2016-06-30
The Orthodox rabbinate is all-male--but, if Haviva Ner-David has anything to say about it, it won't be for long.

Ner-David grew up in an ordinary Modern Orthodox community in Westchester County. Her parents kept a kosher kitchen but fudged a little when they went out, eating pasta and kosher fish in non-kosher restaurants. Her mother wore a hat only in shul, despite many Orthodox Jews' belief that married women must cover their hair all the time. In synagogue, Ner-David sat with the women, watching men chant from the Torah and lead the prayers.

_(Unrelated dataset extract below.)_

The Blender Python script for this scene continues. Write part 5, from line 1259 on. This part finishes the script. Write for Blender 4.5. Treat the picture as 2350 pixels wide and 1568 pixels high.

In college, Ner-David began attending egalitarian Jewish services, where women were able to lead worship and sit with men. She immersed herself in Talmud study, and eventually applied to the ordination program at Yeshiva University, which ordains most of the Modern Orthodox rabbis in the US. (She was rejected.) Ner-David now lives in Israel with her three children and her husband: she covers her hair, but also wears tzitzit, the ritual fringes Jewish law requires men--but not women--to wear. And she is studying for rabbinic ordination with an Orthodox rabbi in Israel.

"Life on the Fringes," the story of Ner-David's reconciling Orthodox Judaism with feminism, is a must read for anyone who wants to understand contemporary Jewish life.